The Walton County Board of County Commissioners on Nov. 12 adopted a resolution to help address a backlog of code-enforcement fines and fees after a multi-hour discussion of scope and options.
Tony Cornman, Code Compliance Director, told the board that cases where respondents have gained compliance but still owe fines total $930,751; properties with continuing assessed fines amount to roughly $10.38 million. Cornman said some individual accounts have very large balances, including a single parcel at $888,450.
The chair proposed an approach aimed at cleaning up the backlog quickly: properties already in compliance could pay a settlement amount (the chair suggested 10% as an initial concept) by a set date to clear liens, while noncompliant properties would face standard foreclosure or lien enforcement. Commissioners debated whether a flat-percentage approach would be equitable; staff and the county attorney recommended vesting settlement discretion in the county administrator with policy guardrails to avoid one-size-fits-all deals that unjustly benefit sellers.
The board adopted the resolution and concurrently directed the county administrator to: pause active foreclosure actions under the new resolution while staff drafts an amnesty program, return a detailed amnesty proposal at the next meeting (including proposed deadlines and projected revenue recovery), and negotiate case-by-case settlements under limits described in the resolution. Commissioners emphasized the measure is intended to encourage voluntary compliance and remove titles that hinder property sales while protecting the county from being shortchanged when properties change hands.

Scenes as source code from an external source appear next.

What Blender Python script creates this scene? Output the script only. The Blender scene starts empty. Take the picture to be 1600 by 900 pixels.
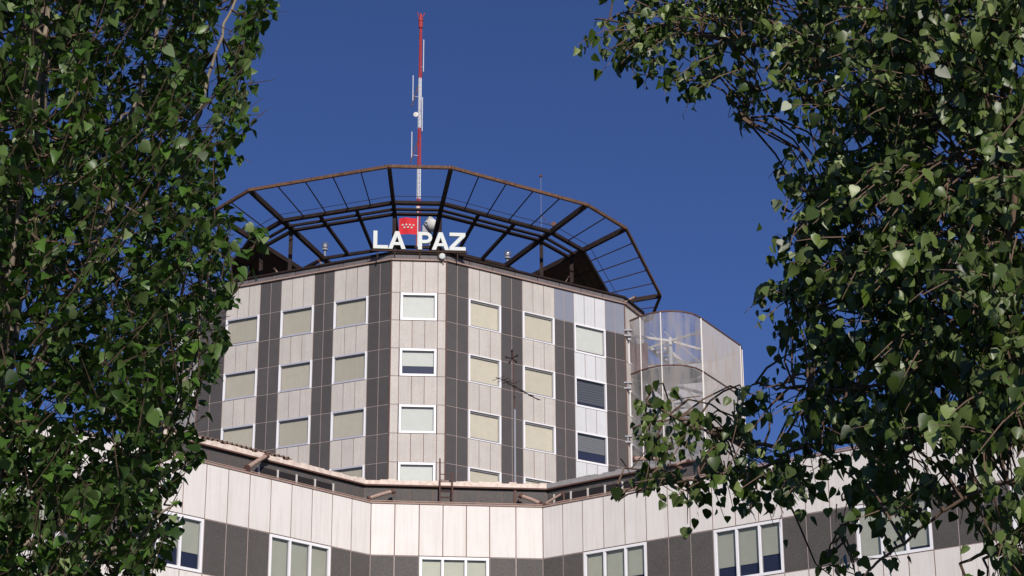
import bpy, math, random
import numpy as np
from mathutils import Vector, Matrix

sc = bpy.context.scene
rad = math.radians

# ---------------------------------------------------------------- camera
F_PX = 3300.0; PITCH = rad(20.3); ROLL = rad(-0.22)
CAM = Vector((0, 0, 1.6))
_f = Vector((0, math.cos(PITCH), math.sin(PITCH))); _r = Vector((1, 0, 0)); _u = _r.cross(_f)
RIGHT = math.cos(ROLL) * _r + math.sin(ROLL) * _u
UP = -math.sin(ROLL) * _r + math.cos(ROLL) * _u
FWD = _f
cd = bpy.data.cameras.new('camera'); cam = bpy.data.objects.new('camera', cd); sc.collection.objects.link(cam)
cd.sensor_width = 36; cd.lens = F_PX / 1600 * 36; cd.clip_start = 0.1; cd.clip_end = 5000
m3 = Matrix((RIGHT, UP, -FWD)).transposed()
cam.matrix_world = Matrix.Translation(CAM) @ m3.to_4x4()
sc.camera = cam

# ---------------------------------------------------------------- light
SUN_EL = 26.5; SUN_AZ = 13.0           # azimuth: degrees to the right of straight behind the camera
w = bpy.data.worlds.new("World"); sc.world = w; w.use_nodes = True
nt = w.node_tree; bg = nt.nodes['Background']
sky = nt.nodes.new('ShaderNodeTexSky'); sky.sky_type = 'NISHITA'; sky.sun_disc = False
sky.sun_elevation = rad(SUN_EL); sky.sun_rotation = rad(180 - SUN_AZ)
sky.altitude = 1200; sky.air_density = 0.7; sky.dust_density = 0.3; sky.ozone_density = 10.0
tint = nt.nodes.new('ShaderNodeMix'); tint.data_type = 'RGBA'; tint.blend_type = 'MULTIPLY'; tint.inputs[0].default_value = 1.0
tint.inputs[7].default_value = (1.25, 0.95, 0.98, 1)      # the slightly violet blue of this late-summer sky
nt.links.new(sky.outputs[0], tint.inputs[6]); nt.links.new(tint.outputs[2], bg.inputs[0]); bg.inputs[1].default_value = 0.09
sl = bpy.data.lights.new('sun', 'SUN'); sl.energy = 4.3; sl.angle = rad(0.5); sl.color = (1.0, 0.93, 0.86)
so = bpy.data.objects.new('sun', sl); sc.collection.objects.link(so)
to_sun = Vector((math.sin(rad(SUN_AZ)) * math.cos(rad(SUN_EL)), -math.cos(rad(SUN_AZ)) * math.cos(rad(SUN_EL)), math.sin(rad(SUN_EL))))
so.rotation_euler = to_sun.to_track_quat('Z', 'Y').to_euler(); so.location = (20, -20, 60)
vs = sc.view_settings; vs.view_transform = 'Standard'; vs.look = 'None'; vs.gamma = 1; vs.exposure = 0.0; vs.use_curve_mapping = False

# ---------------------------------------------------------------- measuring helpers
def ray(x, y):
    return (RIGHT * (x - 800) + UP * (450 - y) + FWD * F_PX).normalized()
def at(x, y, Y):
    """world point seen at photograph pixel (x, y) at depth Y"""
    d = ray(x, y); return CAM + d * (Y / d.y)
def onz(x, y, z):
    d = ray(x, y); return CAM + d * ((z - CAM.z) / d.z)
def proj(p):
    v = Vector(p) - CAM; c = v.dot(FWD); return 800 + F_PX * v.dot(RIGHT) / c, 450 - F_PX * v.dot(UP) / c

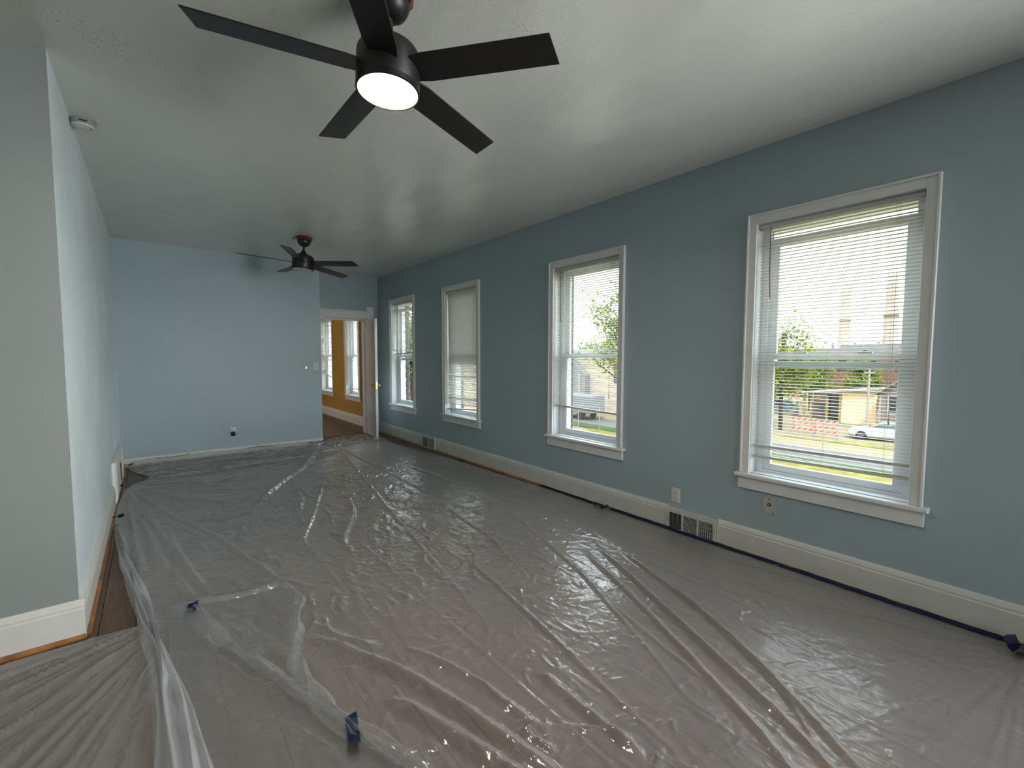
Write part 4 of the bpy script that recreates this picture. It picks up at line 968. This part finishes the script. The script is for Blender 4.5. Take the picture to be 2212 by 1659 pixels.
MB().box(0, .2, -3.2, -.6, 0, 3.1).build('side_wall', mat('ochre_boarding', (.66, .44, .22), .8), sd_); MB().box(.3, .5, -.55, .5, 0, 2.6).build('dark_doorway', M['winglass'], sd_)
MB().box(2.8, 3.0, -.5, 2.6, 0, 1.5).build('back_panel', mat('brown_rear_boarding', (.2, .15, .12), .8), sd_)
po = tag(empty('utility_pole', (45.6, 9.6, GZ)), 'thin pale pole at the corner of the pink house', 'pole')
MB().lathe([(.09, 0), (.07, 5.6)], 10).build('pole', M['white'], po, smooth=True); MB().box(-.05, .05, -.35, .35, 4.9, 5.0).build('crossarm', M['white'], po)
aw = tag(empty('red_parasol', (52.5, 17.7, GZ)), 'small red parasol beside the shed', 'parasol')
MB().lathe([(.95, 2.1), (.5, 2.7), (.02, 3.3)], 8).build('canopy', M['redtent'], aw); MB().lathe([(.04, 0), (.04, 2.6)], 8).build('pole', M['white'], aw)
gw = tag(empty('garden_wall', (53, 22, GZ)), 'low white wall with posts beyond the yard', 'wall')
MB().box(0, .2, -5, 5, 0, .8).build('wall', M['white'], gw)
for k in range(5): MB().box(-.05, .25, -4.9+k*2.3, -4.6+k*2.3, 0, 1.2).build('post', M['white'], gw)

# barricades with three striped boards
def stripe_mat():
    m = mat('barricade_stripes', (.8, .8, .8), .5); n = m.node_tree.nodes; l = m.node_tree.links; p = n['Principled BSDF']; t = n.new('ShaderNodeTexCoord')
    s = n.new('ShaderNodeSeparateXYZ'); l.new(t.outputs['Object'], s.inputs[0]); a = n.new('ShaderNodeMath'); a.operation = 'ADD'; l.new(s.outputs['Y'], a.inputs[0]); l.new(s.outputs['Z'], a.inputs[1])
    f = n.new('ShaderNodeMath'); f.operation = 'MULTIPLY'; f.inputs[1].default_value = 2.4; l.new(a.outputs[0], f.inputs[0])
    fr_ = n.new('ShaderNodeMath'); fr_.operation = 'FRACT'; l.new(f.outputs[0], fr_.inputs[0]); g_ = n.new('ShaderNodeMath'); g_.operation = 'GREATER_THAN'; g_.inputs[1].default_value = .5; l.new(fr_.outputs[0], g_.inputs[0])
    mx = n.new('ShaderNodeMix'); mx.data_type = 'RGBA'; mx.inputs['A'].default_value = (.20, .18, .16, 1); mx.inputs['B'].default_value = (.30, .05, .02, 1)
    l.new(g_.outputs[0], mx.inputs['Factor']); l.new(mx.outputs['Result'], p.inputs['Base Color']); return m
M['stripe'] = stripe_mat()
for (bx, by, ba, lb) in ((40.6, 12.6, .05, 'left orange and white striped road barricade in the yard'), (39.9, 10.9, -.10, 'right orange and white striped road barricade in the yard')):
    t = tag(empty('road_barricade', (bx, by, GZ), ba), lb, 'barricade', 'striped road barricades in the yard')
    for z in (.45, .85, 1.25): MB().box(-.02, .02, -.85, .85, z-.10, z+.10).build('striped_board', M['stripe'], t)
    for s in (-1, 1): MB().box(.02, .07, s*.7-.03, s*.7+.03, 0, 1.4).build('upright', M['steel'], t); MB().box(-.4, .4, s*.7-.03, s*.7+.03, 0, .06).build('foot', M['steel'], t)

def car(loc, rz, paint, label):
    t = tag(empty('parked_car', loc, rz), label, 'car')
    # side profile (x along car, front +x), half width w
    low = [(-2.2, .35), (-2.28, .62), (-2.15, .92), (-1.2, .98), (1.15, .92), (2.05, .80), (2.25, .62), (2.22, .34), (1.8, .26), (-1.8, .26)]
    MB().poly([(x, -.85, z) for x, z in low], (0, 1.7, 0)).build('body', paint, t, bevel=.06)
    cab = [(-1.75, .95), (-1.15, 1.36), (.25, 1.40), (1.15, .93)]
    v = MB(); b0 = [(x, -.80, z) if z < 1 else (x, -.62, z) for x, z in cab]; b1 = [(x, -y, z) for x, y, z in b0]
    v.v = b0+b1; v.f = [(0, 1, 2, 3), (7, 6, 5, 4), (0, 4, 5, 1), (1, 5, 6, 2), (2, 6, 7, 3), (0, 3, 7, 4)]; v.build('cabin', paint, t, bevel=.03)
    for s in (-1, 1):
        g_ = MB(); q = [(-1.5, 1.0), (-1.08, 1.30), (.2, 1.33), (.9, 1.0)]
        P = [(x, s*(.80-.18*(z-.95)/.43+.012), z) for x, z in q]; g_.v = P+[(x, y-s*.02, z) for x, y, z in P]; g_.f = [(0, 1, 2, 3), (7, 6, 5, 4), (0, 4, 5, 1), (1, 5, 6, 2), (2, 6, 7, 3), (3, 7, 4, 0)]
        g_.build('side_window', M['carglass'], t); 
        for xx in (-1.4, 1.42):
            wv = MB().lathe([(.33, -.11), (.33, .11)], 24, (xx, s*.78, .33), 'y').build('tyre', M['tyre'], t)
            MB().lathe([(.21, -.12), (.21, .125)], 12, (xx, s*.78, .33), 'y').build('wheel', M['wheel'], t)
    g_ = MB(); g_.v = [(.30, -.58, 1.37), (.30, .58, 1.37), (1.08, .74, .99), (1.08, -.74, .99), (.32, -.58, 1.40), (.32, .58, 1.40), (1.12, .74, 1.0), (1.12, -.74, 1.0)]
    g_.f = [(0, 1, 2, 3), (7, 6, 5, 4), (0, 4, 5, 1), (2, 6, 7, 3), (1, 5, 6, 2), (0, 3, 7, 4)]; g_.build('windscreen', M['carglass'], t)
    return t
car((42.3, 7.7, GZ), R(97), M['carw'], 'white parked car at the right side of the yard')
car((56.5, 20.6, GZ), R(80), M['carb'], 'blue parked car far away at the left of the yard')

# beyond the second window: fence, tan building, grass
def chain(y0, y1, x, n, label):
    t = tag(empty('chain_link_fence', (x, (y0+y1)/2, GZ)), label, 'fence'); L = y1-y0
    for k in range(n): MB().lathe([(.035, 0), (.035, 2.0)], 8, (0, -L/2+L*k/(n-1), 0)).build('post', M['white'], t)
    MB().tube([(0, -L/2, 1.95), (0, L/2, 1.95)], .022, 6).build('top_rail', M['steel'], t)
    mb = MB(); s = .12
    k = -2.0
    while k < L:
        for a, b in (((0, -L/2+max(k, 0), max(0, -k)), (0, -L/2+min(L, k+1.9), min(1.9, L-k))), ((0, L/2-max(k, 0), max(0, -k)), (0, L/2-min(L, k+1.9), min(1.9, L-k)))):
            mb.tube([a, b], .003, 3)
        k += s
    mb.build('mesh_wire', M['steel'], t)['kind'] = 'stuff'
    return t
chain(23.7, 33.0, 28.7, 5, 'chain link fence with white posts past the yellow grass in the second nearest window')
tb = tag(empty('tan_building', (38, 34, GZ)), 'two-storey tan brick building with a pale gabled centre, in the second nearest window', 'building')
MB().box(0, 12, -12, 14, 0, 6.6).build('wall', M['tanbrick'], tb); MB().box(-.2, 12.2, -12.2, 14.2, 6.6, 7.0).build('cornice', M['white'], tb)
MB().poly([(-.8, -1.2, 0), (-.8, 4.6, 0), (-.8, 4.6, 4.2), (-.8, 1.7, 6.4), (-.8, -1.2, 4.2)], (.8, 0, 0)).build('gabled_bay', M['factory'], tb)
for yy in (-.4, 3.4, 1.6): MB().box(-.95, -.8, yy-.12, yy+.12, 0, 4.4).build('pilaster', M['white'], tb)
for yy in (-8, -5, 7, 10): MB().box(-.06, 0, yy-.5, yy+.5, 3.4, 5.2).build('window', M['winglass'], tb)
pk = tag(empty('grey_truck_box', (33.6, 30.6, GZ)), 'grey trailer parked in front of the tan building', 'trailer')
MB().box(-1.1, 1.1, -2.6, 2.6, .7, 2.4).build('body', M['factory'], pk, bevel=.05)
for s in (-1, 1):
    for yy in (-1.2, .2): MB().lathe([(.36, -.1), (.36, .1)], 16, (s*1.0, yy, .36), 'x').build('tyre', M['tyre'], pk)
MB().box(-.05, .05, 2.6, 3.6, .6, .7).build('drawbar', M['steel'], pk)
# beyond the fourth window
pb = tag(empty('peach_brick_house', (16.5, 30, GZ)), 'peach brick house seen below the half raised blind', 'house')
MB().box(-7, 7, 0, 9, 0, 5.6).build('wall', M['tanbrick_y'], pb); MB().box(-7.3, 7.3, -.3, 9.3, 5.6, 5.95).build('eaves', M['factory'], pb)
MB().box(-6.5, 6.5, -.08, 0, 4.5, 4.75).build('stone_band', M['dirt'], pb)
for xx in (-4, -1, 2, 5): MB().box(xx-.5, xx+.5, -.06, 0, 2.2, 3.8).build('window', M['winglass'], pb)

Why this matters: The County is working to reduce a long-standing administrative and financial burden that has accumulated over many years. Board members said the approach strikes a balance between helping residents who unintentionally accumulated fines and preserving the county's ability to recover costs and require property remediation.
Next steps: Staff will draft the amnesty program and return with specific parameters and projected fiscal impact for board approval. The resolution vests negotiating authority in the county administrator subject to the board's policy direction.